Something that has always bothered me, is that many PADI dive shops circulate the exams behind the scenes. I've known Instructors that can't calculate a 15% tip....if you know what I mean. But hey, you work in the shop, the exam is right there in a file. I couldnt figure out for a while, how some stoner/doofuses were getting 100% on the physics. They memorize the actual questions. Switch variables around, they are helpless.
I guess I'll get kicked off the board now
It's a buisness to sell, who are we kidding? Does NAUI sell materials on the same scale?
I personally think that PADI is more than adequate for recreational divers, because at some point, people understand the forces at play and figure out for themselves "if I don't do this correctly, I could end up in real trouble"
The PADI model is to keep the open water divers buying.....having tough instructors that occasionally reject paying customers doesn't keep that model optimized.
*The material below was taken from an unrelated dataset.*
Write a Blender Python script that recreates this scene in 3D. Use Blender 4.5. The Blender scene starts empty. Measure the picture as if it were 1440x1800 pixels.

You can't be "the way the world dives" AND have the highest standards. Is that bad? I don't think so, more people introduced to the ocean is almost always good. Some people want diving to be elite, and it doesn't need to be, at the entry level. I do think operators take unfit divers to sites that are over their abilty, too deep, too much current, etc.
That is for the diver to figure out, if he wants to survive.
In some ways, the more you enforce standards, the less people think for themselves. All those "trust divers" are where things fall apart in the water.